**WHAT YOU NEED TO DO:** Copy out exactly the lines from the start of the data to the line containing "mb.v=vs;mb.f=fs;mb.c=cs". Include both.

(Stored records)
-*-
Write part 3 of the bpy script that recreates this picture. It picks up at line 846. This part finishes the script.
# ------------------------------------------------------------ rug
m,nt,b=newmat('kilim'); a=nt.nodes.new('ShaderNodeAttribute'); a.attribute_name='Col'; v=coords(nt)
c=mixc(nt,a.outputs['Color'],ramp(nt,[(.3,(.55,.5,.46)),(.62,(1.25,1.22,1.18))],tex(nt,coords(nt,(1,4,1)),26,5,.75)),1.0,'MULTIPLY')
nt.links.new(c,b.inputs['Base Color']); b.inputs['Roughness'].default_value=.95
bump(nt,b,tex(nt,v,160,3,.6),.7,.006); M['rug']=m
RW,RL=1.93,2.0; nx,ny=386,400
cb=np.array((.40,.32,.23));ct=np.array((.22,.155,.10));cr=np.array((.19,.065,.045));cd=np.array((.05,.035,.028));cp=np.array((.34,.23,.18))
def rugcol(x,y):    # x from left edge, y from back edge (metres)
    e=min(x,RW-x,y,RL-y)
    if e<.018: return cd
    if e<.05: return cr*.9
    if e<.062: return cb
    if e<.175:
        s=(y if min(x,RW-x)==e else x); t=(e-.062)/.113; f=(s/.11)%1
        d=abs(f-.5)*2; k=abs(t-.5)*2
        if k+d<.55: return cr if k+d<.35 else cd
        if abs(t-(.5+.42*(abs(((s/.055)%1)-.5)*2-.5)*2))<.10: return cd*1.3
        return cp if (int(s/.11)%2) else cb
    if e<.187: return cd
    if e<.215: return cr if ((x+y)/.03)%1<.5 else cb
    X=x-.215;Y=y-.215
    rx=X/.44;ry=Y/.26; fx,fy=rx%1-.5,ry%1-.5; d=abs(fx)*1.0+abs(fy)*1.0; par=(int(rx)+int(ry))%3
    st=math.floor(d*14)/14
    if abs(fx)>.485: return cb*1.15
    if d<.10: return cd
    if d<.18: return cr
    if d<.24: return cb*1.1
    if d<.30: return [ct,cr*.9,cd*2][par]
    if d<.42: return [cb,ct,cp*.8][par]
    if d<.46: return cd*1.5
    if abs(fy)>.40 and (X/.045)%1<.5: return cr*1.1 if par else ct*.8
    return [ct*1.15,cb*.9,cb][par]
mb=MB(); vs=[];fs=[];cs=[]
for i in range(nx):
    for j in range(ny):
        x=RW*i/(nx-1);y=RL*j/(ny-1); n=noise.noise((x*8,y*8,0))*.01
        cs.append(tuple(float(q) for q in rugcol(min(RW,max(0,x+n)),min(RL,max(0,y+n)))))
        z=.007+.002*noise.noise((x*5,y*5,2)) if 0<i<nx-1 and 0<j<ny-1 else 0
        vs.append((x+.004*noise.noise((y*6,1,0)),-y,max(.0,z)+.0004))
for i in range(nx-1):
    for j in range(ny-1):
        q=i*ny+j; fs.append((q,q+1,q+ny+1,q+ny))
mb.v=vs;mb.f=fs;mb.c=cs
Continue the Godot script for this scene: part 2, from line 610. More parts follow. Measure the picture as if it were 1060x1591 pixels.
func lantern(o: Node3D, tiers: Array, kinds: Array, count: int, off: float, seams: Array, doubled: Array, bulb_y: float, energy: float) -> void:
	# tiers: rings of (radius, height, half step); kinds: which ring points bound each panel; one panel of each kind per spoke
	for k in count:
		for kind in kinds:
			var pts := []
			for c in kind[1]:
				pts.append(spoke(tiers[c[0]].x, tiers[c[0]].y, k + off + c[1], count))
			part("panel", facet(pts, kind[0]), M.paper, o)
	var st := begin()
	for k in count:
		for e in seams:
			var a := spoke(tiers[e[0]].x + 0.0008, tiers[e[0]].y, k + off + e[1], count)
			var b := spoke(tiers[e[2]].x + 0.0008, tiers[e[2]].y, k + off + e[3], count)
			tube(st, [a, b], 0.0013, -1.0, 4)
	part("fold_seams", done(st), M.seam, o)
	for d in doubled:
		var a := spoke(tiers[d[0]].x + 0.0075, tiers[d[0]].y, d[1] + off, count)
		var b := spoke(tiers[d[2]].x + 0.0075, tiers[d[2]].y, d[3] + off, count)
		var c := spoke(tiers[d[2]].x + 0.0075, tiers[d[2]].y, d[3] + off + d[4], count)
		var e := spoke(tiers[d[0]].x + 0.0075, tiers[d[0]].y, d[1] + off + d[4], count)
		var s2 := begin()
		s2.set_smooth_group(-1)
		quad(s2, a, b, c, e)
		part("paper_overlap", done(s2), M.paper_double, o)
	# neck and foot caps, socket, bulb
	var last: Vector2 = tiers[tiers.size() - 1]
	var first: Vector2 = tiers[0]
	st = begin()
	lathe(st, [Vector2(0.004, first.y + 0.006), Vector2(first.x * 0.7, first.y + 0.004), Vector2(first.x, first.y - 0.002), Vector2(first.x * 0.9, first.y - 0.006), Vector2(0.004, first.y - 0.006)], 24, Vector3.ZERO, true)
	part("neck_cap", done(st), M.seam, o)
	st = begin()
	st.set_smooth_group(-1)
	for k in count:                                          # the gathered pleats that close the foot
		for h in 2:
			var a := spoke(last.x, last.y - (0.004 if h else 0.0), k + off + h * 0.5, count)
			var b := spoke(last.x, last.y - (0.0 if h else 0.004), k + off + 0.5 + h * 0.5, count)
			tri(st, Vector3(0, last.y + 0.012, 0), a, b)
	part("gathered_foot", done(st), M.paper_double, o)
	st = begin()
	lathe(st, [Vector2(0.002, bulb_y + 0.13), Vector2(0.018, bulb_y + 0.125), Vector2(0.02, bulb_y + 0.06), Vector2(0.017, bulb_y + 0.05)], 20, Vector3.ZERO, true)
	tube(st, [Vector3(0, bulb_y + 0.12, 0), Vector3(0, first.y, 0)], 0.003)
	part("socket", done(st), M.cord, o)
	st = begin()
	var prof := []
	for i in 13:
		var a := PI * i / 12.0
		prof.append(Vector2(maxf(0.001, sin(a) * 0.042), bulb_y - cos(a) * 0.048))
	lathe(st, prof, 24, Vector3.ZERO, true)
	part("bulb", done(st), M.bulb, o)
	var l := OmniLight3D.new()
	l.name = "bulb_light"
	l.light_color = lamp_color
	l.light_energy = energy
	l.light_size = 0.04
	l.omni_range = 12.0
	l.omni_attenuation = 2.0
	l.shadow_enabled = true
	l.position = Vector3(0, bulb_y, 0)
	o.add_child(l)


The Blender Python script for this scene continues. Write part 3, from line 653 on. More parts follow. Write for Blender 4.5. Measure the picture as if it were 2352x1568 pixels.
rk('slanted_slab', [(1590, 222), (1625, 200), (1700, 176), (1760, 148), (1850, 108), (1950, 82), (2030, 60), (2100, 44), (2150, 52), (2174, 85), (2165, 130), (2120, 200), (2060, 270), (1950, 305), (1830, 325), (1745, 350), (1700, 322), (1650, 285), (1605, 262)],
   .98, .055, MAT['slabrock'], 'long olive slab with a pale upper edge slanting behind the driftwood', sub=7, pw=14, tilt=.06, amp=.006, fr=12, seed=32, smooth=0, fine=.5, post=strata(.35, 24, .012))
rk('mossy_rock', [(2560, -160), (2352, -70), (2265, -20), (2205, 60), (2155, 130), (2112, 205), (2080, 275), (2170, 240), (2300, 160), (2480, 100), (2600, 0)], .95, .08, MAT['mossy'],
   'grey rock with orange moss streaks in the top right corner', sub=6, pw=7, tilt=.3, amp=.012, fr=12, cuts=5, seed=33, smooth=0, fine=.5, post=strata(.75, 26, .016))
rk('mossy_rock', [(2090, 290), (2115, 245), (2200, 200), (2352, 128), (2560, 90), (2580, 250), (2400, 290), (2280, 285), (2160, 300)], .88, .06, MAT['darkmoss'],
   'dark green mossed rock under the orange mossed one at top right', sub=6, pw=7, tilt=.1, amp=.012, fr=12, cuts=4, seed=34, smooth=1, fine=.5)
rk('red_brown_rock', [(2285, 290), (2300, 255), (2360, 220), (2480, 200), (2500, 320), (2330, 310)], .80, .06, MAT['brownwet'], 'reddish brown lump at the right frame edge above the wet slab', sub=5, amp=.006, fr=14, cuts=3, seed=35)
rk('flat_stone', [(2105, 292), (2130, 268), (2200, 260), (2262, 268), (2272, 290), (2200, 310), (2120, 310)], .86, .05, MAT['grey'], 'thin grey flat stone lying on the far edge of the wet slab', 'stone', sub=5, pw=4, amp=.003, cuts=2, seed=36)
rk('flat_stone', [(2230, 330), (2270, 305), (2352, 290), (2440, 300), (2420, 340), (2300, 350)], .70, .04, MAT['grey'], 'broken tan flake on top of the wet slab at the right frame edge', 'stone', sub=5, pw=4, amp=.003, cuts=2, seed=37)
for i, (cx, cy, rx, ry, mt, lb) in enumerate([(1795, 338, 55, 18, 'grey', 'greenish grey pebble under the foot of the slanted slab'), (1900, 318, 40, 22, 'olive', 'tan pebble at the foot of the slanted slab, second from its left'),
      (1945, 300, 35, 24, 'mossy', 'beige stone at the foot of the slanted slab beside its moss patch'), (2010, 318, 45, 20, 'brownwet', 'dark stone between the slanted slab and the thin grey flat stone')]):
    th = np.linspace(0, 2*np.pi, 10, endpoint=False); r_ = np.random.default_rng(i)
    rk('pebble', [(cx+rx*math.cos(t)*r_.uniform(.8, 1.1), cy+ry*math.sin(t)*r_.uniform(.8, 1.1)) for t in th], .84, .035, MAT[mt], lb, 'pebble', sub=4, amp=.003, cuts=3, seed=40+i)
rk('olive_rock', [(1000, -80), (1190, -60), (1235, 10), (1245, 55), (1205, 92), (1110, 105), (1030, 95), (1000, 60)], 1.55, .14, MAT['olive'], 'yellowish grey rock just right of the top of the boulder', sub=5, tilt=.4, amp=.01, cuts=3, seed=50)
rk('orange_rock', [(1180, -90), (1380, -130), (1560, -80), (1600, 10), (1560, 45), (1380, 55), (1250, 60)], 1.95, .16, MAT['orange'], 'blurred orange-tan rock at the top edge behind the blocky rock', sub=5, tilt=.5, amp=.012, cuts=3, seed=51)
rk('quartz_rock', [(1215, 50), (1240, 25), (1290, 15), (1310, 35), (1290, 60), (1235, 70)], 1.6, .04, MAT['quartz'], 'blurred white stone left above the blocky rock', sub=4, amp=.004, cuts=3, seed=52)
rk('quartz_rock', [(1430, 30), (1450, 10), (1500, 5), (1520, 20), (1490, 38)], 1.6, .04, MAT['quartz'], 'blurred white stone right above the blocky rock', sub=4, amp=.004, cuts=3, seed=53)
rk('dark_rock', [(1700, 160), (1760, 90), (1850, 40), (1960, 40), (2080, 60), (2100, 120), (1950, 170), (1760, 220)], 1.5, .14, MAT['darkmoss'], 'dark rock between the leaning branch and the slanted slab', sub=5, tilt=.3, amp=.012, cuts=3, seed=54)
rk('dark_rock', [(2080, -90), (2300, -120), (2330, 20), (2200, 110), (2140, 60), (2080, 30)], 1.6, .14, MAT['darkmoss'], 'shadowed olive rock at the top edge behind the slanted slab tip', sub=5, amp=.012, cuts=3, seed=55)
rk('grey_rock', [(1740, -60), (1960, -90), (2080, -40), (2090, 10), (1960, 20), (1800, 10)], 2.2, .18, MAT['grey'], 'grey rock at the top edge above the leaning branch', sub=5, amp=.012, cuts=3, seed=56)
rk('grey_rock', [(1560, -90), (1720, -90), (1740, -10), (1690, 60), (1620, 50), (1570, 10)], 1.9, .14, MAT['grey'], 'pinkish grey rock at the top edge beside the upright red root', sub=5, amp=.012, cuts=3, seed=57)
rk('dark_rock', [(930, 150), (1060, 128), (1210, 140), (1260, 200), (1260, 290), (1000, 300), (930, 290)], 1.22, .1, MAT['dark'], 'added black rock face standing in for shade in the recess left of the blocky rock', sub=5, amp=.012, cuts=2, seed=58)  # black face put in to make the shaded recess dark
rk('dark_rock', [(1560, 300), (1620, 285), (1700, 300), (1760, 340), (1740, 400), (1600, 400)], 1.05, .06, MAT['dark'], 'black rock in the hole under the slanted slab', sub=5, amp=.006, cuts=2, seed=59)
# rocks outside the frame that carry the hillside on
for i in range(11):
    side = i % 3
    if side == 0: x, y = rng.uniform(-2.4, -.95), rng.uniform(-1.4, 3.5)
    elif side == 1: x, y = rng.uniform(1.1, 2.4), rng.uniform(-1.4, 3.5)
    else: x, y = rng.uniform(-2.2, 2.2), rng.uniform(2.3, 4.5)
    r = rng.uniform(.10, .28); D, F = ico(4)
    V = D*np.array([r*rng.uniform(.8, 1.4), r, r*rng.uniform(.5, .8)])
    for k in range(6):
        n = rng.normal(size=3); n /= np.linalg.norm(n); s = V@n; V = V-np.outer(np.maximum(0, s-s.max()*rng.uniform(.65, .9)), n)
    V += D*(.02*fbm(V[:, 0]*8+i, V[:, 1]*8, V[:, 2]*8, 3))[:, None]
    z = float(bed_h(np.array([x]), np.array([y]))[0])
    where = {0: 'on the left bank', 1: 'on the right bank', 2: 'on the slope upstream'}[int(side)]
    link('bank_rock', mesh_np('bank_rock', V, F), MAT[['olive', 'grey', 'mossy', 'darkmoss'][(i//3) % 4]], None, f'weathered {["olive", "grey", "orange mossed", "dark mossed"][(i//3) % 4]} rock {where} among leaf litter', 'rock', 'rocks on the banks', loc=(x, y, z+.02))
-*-
**TASK OUTPUT:**
Write part 3 of the bpy script that recreates this picture. It picks up at line 846. This part finishes the script.
# ------------------------------------------------------------ rug
m,nt,b=newmat('kilim'); a=nt.nodes.new('ShaderNodeAttribute'); a.attribute_name='Col'; v=coords(nt)
c=mixc(nt,a.outputs['Color'],ramp(nt,[(.3,(.55,.5,.46)),(.62,(1.25,1.22,1.18))],tex(nt,coords(nt,(1,4,1)),26,5,.75)),1.0,'MULTIPLY')
nt.links.new(c,b.inputs['Base Color']); b.inputs['Roughness'].default_value=.95
bump(nt,b,tex(nt,v,160,3,.6),.7,.006); M['rug']=m
RW,RL=1.93,2.0; nx,ny=386,400
cb=np.array((.40,.32,.23));ct=np.array((.22,.155,.10));cr=np.array((.19,.065,.045));cd=np.array((.05,.035,.028));cp=np.array((.34,.23,.18))
def rugcol(x,y):    # x from left edge, y from back edge (metres)
    e=min(x,RW-x,y,RL-y)
    if e<.018: return cd
    if e<.05: return cr*.9
    if e<.062: return cb
    if e<.175:
        s=(y if min(x,RW-x)==e else x); t=(e-.062)/.113; f=(s/.11)%1
        d=abs(f-.5)*2; k=abs(t-.5)*2
        if k+d<.55: return cr if k+d<.35 else cd
        if abs(t-(.5+.42*(abs(((s/.055)%1)-.5)*2-.5)*2))<.10: return cd*1.3
        return cp if (int(s/.11)%2) else cb
    if e<.187: return cd
    if e<.215: return cr if ((x+y)/.03)%1<.5 else cb
    X=x-.215;Y=y-.215
    rx=X/.44;ry=Y/.26; fx,fy=rx%1-.5,ry%1-.5; d=abs(fx)*1.0+abs(fy)*1.0; par=(int(rx)+int(ry))%3
    st=math.floor(d*14)/14
    if abs(fx)>.485: return cb*1.15
    if d<.10: return cd
    if d<.18: return cr
    if d<.24: return cb*1.1
    if d<.30: return [ct,cr*.9,cd*2][par]
    if d<.42: return [cb,ct,cp*.8][par]
    if d<.46: return cd*1.5
    if abs(fy)>.40 and (X/.045)%1<.5: return cr*1.1 if par else ct*.8
    return [ct*1.15,cb*.9,cb][par]
mb=MB(); vs=[];fs=[];cs=[]
for i in range(nx):
    for j in range(ny):
        x=RW*i/(nx-1);y=RL*j/(ny-1); n=noise.noise((x*8,y*8,0))*.01
        cs.append(tuple(float(q) for q in rugcol(min(RW,max(0,x+n)),min(RL,max(0,y+n)))))
        z=.007+.002*noise.noise((x*5,y*5,2)) if 0<i<nx-1 and 0<j<ny-1 else 0
        vs.append((x+.004*noise.noise((y*6,1,0)),-y,max(.0,z)+.0004))
for i in range(nx-1):
    for j in range(ny-1):
        q=i*ny+j; fs.append((q,q+1,q+ny+1,q+ny))
mb.v=vs;mb.f=fs;mb.c=cs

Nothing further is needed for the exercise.